There’s a leveling bonus. So as you level up, you’ll get money. You can obviously complete contracts or you can Wager Match that. Leveling still has a pretty big role to play because when you go up in rank, guys who are ranked higher get paid more than guys who are ranked less. It makes sense. Just like life. [group laughter] Me, I make a lot of money, and John (Rafacz, Activision PR) makes none. [more laughter]

John: That is true.

It’s not true at all.

John: Look at these pants. [laughs]

You guys have talked about how the single-player game is going to move the character throughout various decades and all over the world. Is there any way you can incorporate the globe-trotting aspect and the moving through different time periods into multiplayer? Is there a way you can reflect that in the maps and in the assets in the world?

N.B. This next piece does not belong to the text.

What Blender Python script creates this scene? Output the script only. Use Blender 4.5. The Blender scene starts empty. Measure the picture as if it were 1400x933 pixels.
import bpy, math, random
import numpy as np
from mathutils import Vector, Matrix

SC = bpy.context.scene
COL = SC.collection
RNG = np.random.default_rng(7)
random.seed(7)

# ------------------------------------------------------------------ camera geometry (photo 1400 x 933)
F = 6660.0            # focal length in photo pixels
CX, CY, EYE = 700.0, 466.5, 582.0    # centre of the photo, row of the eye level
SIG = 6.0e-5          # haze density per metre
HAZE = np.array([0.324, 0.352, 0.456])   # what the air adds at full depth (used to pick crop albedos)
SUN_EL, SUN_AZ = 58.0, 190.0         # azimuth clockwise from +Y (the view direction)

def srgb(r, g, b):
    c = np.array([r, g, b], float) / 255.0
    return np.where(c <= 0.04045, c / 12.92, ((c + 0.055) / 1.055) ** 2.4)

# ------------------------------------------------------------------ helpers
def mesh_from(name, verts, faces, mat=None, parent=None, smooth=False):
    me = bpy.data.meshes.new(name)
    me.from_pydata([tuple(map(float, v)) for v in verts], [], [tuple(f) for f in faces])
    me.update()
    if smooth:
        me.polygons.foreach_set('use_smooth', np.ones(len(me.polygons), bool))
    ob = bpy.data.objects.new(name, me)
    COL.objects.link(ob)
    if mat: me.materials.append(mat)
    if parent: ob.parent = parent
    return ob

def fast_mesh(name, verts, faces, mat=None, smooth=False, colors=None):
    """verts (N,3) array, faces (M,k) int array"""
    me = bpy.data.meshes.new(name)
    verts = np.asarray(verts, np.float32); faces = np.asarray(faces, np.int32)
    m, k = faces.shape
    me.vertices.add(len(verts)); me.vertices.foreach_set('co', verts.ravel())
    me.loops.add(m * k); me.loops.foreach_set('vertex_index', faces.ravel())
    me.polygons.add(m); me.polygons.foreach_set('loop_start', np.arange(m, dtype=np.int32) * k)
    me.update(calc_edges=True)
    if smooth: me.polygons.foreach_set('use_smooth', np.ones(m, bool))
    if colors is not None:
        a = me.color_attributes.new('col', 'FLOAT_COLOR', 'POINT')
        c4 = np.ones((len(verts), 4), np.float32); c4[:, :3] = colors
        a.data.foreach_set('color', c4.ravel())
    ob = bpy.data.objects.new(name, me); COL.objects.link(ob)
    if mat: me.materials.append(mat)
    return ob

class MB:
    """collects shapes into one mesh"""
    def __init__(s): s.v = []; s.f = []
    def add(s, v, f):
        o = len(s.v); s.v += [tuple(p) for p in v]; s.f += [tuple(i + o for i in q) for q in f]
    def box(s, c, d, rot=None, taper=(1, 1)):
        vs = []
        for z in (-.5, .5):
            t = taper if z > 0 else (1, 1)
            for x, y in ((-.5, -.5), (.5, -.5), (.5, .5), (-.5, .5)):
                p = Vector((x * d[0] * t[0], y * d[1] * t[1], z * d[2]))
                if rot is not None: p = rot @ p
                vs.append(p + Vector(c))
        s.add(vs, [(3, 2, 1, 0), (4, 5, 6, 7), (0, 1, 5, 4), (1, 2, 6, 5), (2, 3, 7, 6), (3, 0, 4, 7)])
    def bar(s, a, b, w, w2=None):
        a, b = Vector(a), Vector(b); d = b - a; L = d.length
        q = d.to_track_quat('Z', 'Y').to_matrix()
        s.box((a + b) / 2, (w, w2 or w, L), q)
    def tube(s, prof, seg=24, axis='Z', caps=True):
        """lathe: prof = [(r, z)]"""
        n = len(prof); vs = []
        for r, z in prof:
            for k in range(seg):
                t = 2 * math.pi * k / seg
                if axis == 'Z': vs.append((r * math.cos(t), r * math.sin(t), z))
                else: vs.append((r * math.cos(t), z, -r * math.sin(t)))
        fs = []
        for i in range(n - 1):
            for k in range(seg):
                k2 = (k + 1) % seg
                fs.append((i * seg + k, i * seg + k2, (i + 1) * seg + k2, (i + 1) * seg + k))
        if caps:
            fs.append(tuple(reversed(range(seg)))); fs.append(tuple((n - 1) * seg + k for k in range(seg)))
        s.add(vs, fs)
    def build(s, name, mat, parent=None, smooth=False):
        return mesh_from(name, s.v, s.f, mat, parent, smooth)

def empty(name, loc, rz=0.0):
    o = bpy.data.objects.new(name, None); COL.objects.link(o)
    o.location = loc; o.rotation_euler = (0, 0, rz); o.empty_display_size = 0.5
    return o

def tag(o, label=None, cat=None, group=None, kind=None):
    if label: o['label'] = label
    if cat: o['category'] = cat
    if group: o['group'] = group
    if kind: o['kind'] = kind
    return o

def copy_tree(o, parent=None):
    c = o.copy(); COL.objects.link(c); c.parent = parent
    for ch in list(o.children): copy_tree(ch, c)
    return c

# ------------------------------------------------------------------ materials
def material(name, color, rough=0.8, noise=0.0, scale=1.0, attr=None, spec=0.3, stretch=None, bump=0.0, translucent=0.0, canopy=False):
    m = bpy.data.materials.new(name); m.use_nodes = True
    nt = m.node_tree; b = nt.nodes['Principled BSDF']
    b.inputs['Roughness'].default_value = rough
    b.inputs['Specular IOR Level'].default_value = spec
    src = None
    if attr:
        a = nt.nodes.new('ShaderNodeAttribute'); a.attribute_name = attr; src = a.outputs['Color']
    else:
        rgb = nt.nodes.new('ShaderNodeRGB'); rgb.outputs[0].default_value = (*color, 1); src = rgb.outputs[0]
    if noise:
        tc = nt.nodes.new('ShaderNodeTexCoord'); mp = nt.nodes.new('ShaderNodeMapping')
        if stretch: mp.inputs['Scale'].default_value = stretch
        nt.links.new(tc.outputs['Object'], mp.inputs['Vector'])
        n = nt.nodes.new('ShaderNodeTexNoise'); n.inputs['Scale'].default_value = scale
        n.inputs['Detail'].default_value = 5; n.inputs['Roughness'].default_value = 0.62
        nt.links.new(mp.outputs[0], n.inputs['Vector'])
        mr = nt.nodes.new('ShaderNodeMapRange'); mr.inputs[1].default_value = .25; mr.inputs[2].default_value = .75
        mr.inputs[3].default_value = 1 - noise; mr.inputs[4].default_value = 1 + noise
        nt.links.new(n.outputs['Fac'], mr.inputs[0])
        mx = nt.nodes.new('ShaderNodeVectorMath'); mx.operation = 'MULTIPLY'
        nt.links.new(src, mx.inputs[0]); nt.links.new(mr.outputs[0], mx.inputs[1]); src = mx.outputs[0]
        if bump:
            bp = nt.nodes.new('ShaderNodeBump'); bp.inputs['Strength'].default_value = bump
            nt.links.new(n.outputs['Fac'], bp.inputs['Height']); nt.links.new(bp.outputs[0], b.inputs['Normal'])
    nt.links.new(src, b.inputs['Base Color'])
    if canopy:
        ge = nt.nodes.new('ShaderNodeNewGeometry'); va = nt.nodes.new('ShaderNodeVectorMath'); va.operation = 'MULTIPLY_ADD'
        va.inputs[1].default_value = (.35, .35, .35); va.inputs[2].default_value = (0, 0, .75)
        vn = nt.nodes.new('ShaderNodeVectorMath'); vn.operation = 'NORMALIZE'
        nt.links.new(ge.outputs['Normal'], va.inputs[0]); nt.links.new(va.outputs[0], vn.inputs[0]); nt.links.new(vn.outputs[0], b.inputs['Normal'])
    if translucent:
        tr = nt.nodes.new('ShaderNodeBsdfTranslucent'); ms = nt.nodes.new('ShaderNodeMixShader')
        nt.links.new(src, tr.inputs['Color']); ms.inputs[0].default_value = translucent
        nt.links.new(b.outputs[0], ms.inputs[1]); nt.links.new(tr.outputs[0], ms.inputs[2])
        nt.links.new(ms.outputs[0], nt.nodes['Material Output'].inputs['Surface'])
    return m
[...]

Yeah. They’re indirectly reflected inside multiplayer. But multiplayer is the complete toolbox. We put all those mechanics up and we put them all together at one time, and we give you all of it at once. Whereas when you’re playing the campaign, you’re going through a more structured experience. And it’s intentionally part of the design. Whereas, multiplayer is far more sandbox than that, or like, and killstreaks, and contracts, and perks, and create-a-class, and…and we’re putting it all in front of you because it’s really fun to see what players do with all of those things at once and together.

That’s what makes multiplayer, multiplayer. Single-player campaign segments that game into something a lot smaller and simpler, and gets away from sort of the spirit of multiplayer. That spirit puts all of these tools at players’ disposal, working together, and that’s really what makes it fun. It’s those scenarios where you have a gunship, I have a surface-to-air missile turret.